(YOUR TASK):
Begin with the line that contains "q = thing('votive_candle', 'small" and end with the line that contains "tag(o, 'pale drain": copy that span of lines exactly, and nothing outside it.

** BEGIN **

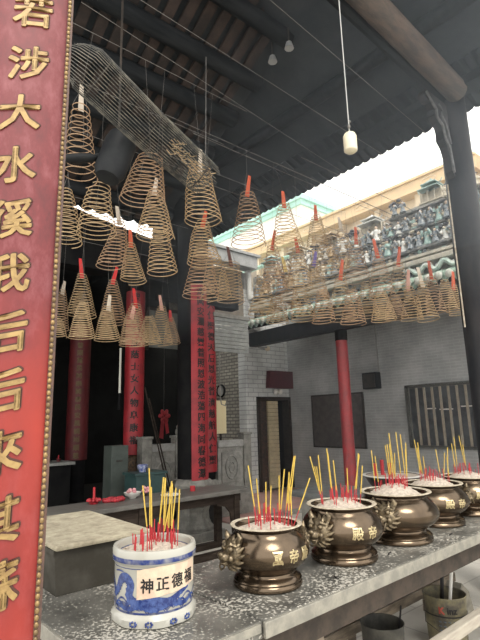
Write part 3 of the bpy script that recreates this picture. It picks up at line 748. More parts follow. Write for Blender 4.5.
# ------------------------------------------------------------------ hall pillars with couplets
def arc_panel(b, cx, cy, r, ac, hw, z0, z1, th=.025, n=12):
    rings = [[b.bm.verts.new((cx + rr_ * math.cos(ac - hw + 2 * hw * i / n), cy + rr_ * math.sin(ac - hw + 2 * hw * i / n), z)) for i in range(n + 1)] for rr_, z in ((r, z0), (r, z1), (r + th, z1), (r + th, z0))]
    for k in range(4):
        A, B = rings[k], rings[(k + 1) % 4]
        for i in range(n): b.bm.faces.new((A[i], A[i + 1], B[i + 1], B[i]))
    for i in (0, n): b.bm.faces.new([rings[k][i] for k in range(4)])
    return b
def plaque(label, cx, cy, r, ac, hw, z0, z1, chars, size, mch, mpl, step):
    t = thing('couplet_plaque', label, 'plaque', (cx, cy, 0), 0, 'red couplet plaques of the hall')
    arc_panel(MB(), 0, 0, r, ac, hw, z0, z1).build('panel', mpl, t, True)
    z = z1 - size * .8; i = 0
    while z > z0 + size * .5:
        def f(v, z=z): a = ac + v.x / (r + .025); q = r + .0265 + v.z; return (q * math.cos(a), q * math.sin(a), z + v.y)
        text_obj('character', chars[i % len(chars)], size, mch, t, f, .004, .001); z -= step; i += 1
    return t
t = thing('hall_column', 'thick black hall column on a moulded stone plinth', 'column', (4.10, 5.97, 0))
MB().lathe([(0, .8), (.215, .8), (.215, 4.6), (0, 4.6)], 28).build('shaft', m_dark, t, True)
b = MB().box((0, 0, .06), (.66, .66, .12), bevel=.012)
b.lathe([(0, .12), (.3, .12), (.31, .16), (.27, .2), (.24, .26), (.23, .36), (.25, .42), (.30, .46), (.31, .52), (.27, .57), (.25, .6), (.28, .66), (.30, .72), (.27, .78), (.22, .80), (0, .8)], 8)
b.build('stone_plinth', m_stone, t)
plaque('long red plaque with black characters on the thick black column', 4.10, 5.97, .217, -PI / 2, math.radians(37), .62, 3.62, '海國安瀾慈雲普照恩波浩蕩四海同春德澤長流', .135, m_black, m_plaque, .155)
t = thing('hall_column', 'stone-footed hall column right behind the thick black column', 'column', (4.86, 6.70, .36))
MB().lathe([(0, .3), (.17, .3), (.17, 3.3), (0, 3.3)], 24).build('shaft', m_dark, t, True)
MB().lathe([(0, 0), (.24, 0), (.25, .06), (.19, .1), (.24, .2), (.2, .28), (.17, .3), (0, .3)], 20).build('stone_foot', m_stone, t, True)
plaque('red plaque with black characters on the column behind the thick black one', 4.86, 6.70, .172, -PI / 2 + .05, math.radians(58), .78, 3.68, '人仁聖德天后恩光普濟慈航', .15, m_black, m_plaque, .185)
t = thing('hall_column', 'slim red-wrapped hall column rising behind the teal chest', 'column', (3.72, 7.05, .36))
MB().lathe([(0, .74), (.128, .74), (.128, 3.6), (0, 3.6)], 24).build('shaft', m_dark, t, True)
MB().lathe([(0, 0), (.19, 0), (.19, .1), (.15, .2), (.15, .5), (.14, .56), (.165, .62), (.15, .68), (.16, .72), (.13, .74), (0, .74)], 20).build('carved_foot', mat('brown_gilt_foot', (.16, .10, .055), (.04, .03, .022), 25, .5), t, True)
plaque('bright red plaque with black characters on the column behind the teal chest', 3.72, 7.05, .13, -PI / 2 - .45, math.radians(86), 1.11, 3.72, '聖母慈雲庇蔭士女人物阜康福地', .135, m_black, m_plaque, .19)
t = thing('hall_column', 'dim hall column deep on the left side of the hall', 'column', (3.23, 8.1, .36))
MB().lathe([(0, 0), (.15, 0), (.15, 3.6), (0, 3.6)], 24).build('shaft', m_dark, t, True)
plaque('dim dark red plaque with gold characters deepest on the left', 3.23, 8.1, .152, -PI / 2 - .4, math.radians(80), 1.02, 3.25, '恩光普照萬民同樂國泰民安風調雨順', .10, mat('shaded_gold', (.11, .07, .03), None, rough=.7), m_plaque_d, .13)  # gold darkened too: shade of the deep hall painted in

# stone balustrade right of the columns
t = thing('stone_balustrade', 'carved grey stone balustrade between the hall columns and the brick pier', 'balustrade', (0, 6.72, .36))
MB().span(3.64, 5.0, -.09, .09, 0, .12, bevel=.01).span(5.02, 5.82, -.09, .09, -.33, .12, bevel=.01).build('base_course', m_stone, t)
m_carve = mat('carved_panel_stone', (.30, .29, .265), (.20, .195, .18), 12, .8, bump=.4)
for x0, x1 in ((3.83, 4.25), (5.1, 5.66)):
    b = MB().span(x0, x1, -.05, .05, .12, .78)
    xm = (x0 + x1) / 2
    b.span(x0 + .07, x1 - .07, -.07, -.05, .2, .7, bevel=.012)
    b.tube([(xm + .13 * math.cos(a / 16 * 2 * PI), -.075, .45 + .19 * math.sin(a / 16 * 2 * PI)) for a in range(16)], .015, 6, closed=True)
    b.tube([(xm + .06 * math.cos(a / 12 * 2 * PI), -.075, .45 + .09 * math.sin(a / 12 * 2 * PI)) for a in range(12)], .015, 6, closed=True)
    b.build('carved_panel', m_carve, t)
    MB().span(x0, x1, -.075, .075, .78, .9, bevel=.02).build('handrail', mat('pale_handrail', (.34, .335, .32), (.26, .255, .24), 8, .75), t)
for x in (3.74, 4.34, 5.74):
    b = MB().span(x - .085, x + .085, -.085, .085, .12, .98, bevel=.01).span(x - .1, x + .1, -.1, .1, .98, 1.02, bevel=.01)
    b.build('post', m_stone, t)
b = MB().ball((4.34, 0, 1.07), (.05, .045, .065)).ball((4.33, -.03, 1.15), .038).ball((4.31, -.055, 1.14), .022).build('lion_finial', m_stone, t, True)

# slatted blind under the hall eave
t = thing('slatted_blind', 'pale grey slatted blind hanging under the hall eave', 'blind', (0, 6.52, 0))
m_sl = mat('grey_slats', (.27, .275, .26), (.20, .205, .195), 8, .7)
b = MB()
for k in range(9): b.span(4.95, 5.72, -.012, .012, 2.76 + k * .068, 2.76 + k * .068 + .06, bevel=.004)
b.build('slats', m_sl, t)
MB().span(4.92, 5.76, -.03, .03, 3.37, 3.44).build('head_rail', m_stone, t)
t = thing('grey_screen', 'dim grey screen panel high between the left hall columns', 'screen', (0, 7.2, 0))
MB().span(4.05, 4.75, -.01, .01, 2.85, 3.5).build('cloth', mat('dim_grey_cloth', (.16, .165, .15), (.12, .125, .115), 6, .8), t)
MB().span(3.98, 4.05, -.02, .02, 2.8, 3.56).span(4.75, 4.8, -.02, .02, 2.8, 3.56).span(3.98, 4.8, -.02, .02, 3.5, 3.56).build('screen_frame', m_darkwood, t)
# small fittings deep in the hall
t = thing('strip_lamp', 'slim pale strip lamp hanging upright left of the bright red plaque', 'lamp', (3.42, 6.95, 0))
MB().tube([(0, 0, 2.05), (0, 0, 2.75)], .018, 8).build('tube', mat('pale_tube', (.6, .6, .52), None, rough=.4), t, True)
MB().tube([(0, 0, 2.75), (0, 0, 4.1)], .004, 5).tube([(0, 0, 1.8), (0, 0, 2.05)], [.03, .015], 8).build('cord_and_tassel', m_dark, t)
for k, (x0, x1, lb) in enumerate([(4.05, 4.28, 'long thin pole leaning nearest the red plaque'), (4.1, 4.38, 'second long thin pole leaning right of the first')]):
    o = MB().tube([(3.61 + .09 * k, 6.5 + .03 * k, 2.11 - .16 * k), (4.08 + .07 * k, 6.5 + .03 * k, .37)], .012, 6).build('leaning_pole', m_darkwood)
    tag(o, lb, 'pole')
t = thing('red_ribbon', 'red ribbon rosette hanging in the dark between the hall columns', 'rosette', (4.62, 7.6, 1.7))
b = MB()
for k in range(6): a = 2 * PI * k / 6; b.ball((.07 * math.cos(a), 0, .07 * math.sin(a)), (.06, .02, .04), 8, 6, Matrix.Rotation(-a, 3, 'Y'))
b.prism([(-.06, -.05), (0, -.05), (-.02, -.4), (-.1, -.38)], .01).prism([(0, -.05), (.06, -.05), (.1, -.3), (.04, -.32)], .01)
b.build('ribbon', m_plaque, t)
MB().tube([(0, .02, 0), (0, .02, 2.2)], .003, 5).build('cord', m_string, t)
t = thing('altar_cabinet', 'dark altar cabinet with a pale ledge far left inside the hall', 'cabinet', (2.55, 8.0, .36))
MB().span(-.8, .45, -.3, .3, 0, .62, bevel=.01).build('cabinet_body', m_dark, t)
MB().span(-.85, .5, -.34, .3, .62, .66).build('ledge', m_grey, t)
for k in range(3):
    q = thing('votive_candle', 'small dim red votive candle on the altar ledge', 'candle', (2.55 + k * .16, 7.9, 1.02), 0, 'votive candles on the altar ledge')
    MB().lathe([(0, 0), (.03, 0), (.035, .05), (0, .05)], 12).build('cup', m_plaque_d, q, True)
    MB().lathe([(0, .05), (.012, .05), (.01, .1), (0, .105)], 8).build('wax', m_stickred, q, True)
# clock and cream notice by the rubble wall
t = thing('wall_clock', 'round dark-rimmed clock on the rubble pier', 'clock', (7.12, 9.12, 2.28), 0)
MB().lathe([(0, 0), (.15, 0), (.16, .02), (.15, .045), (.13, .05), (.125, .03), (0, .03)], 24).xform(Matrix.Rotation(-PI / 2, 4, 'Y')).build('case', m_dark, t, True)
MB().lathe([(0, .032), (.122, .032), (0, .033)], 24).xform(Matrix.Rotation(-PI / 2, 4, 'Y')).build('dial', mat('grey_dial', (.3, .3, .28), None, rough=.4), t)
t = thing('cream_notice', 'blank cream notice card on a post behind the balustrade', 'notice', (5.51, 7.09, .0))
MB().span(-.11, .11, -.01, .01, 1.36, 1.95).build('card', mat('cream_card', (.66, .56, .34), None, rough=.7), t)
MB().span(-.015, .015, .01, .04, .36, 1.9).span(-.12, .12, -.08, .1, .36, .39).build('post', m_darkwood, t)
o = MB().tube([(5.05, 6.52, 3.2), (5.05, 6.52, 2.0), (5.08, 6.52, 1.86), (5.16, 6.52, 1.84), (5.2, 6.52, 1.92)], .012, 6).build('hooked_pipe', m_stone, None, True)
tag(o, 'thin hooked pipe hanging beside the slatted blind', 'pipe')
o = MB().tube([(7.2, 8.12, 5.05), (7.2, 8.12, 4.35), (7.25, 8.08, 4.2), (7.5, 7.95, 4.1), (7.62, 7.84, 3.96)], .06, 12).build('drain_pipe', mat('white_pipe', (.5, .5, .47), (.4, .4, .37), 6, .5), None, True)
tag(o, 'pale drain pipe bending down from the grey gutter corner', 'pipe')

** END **
** BEGIN **

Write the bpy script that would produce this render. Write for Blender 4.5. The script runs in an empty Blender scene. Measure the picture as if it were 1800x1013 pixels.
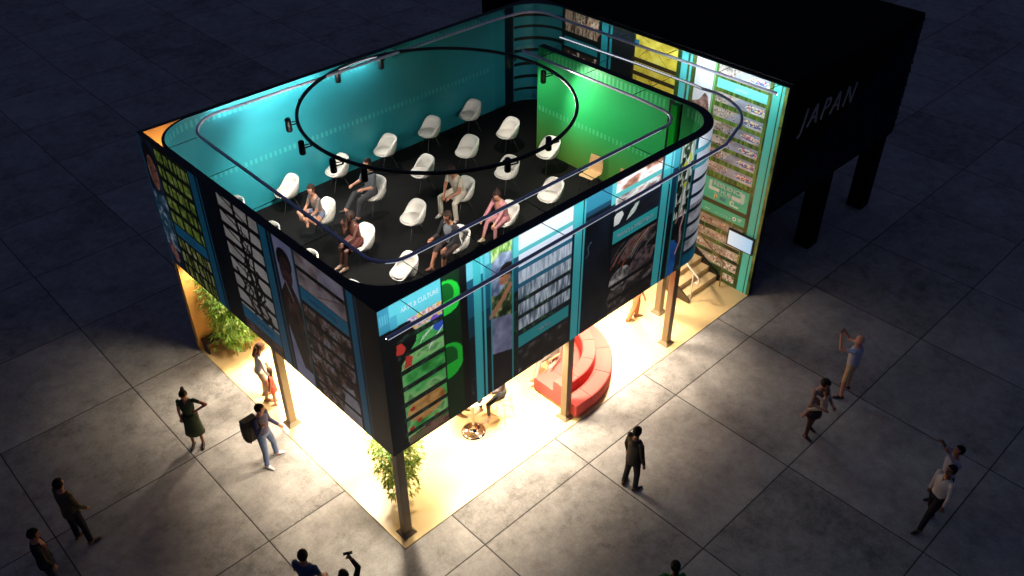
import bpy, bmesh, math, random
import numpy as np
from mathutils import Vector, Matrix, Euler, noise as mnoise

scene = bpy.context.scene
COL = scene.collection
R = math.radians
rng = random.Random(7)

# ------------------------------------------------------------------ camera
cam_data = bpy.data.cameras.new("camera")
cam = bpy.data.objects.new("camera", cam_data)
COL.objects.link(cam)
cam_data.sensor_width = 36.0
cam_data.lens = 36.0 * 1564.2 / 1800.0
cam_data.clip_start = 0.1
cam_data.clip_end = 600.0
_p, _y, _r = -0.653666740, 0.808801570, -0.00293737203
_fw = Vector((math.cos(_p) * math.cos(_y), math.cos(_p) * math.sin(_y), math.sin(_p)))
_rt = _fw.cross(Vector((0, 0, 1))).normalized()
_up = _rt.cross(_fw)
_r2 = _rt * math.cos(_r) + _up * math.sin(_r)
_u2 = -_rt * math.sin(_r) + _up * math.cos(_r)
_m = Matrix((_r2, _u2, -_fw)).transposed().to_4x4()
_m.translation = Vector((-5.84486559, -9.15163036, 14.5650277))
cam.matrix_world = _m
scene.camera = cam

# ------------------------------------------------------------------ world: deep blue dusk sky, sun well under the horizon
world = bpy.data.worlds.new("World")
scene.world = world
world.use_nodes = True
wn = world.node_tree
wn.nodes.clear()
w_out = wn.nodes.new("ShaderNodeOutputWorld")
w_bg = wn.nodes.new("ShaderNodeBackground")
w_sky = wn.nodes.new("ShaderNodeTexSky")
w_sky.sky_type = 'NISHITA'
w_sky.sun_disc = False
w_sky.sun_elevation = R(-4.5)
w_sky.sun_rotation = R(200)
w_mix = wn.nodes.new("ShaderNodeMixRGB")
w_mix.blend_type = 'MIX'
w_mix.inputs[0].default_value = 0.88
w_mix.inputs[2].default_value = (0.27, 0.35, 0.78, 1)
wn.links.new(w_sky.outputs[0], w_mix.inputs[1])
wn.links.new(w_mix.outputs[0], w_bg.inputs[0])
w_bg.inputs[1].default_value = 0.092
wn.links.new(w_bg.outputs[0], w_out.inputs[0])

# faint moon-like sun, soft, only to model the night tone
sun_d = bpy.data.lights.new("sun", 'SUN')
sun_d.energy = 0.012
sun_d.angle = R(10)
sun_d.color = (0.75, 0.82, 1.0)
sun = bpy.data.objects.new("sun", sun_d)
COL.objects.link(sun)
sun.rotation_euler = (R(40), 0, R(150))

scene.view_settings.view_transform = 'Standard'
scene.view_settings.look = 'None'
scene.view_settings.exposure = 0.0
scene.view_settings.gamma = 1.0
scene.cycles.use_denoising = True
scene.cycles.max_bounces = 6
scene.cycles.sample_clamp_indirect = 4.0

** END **

(SOLUTION FOR THIS TASK):
    q = thing('votive_candle', 'small dim red votive candle on the altar ledge', 'candle', (2.55 + k * .16, 7.9, 1.02), 0, 'votive candles on the altar ledge')
    MB().lathe([(0, 0), (.03, 0), (.035, .05), (0, .05)], 12).build('cup', m_plaque_d, q, True)
    MB().lathe([(0, .05), (.012, .05), (.01, .1), (0, .105)], 8).build('wax', m_stickred, q, True)
# clock and cream notice by the rubble wall
t = thing('wall_clock', 'round dark-rimmed clock on the rubble pier', 'clock', (7.12, 9.12, 2.28), 0)
MB().lathe([(0, 0), (.15, 0), (.16, .02), (.15, .045), (.13, .05), (.125, .03), (0, .03)], 24).xform(Matrix.Rotation(-PI / 2, 4, 'Y')).build('case', m_dark, t, True)
MB().lathe([(0, .032), (.122, .032), (0, .033)], 24).xform(Matrix.Rotation(-PI / 2, 4, 'Y')).build('dial', mat('grey_dial', (.3, .3, .28), None, rough=.4), t)
t = thing('cream_notice', 'blank cream notice card on a post behind the balustrade', 'notice', (5.51, 7.09, .0))
MB().span(-.11, .11, -.01, .01, 1.36, 1.95).build('card', mat('cream_card', (.66, .56, .34), None, rough=.7), t)
MB().span(-.015, .015, .01, .04, .36, 1.9).span(-.12, .12, -.08, .1, .36, .39).build('post', m_darkwood, t)
o = MB().tube([(5.05, 6.52, 3.2), (5.05, 6.52, 2.0), (5.08, 6.52, 1.86), (5.16, 6.52, 1.84), (5.2, 6.52, 1.92)], .012, 6).build('hooked_pipe', m_stone, None, True)
tag(o, 'thin hooked pipe hanging beside the slatted blind', 'pipe')
o = MB().tube([(7.2, 8.12, 5.05), (7.2, 8.12, 4.35), (7.25, 8.08, 4.2), (7.5, 7.95, 4.1), (7.62, 7.84, 3.96)], .06, 12).build('drain_pipe', mat('white_pipe', (.5, .5, .47), (.4, .4, .37), 6, .5), None, True)
tag(o, 'pale drain pipe bending down from the grey gutter corner', 'pipe')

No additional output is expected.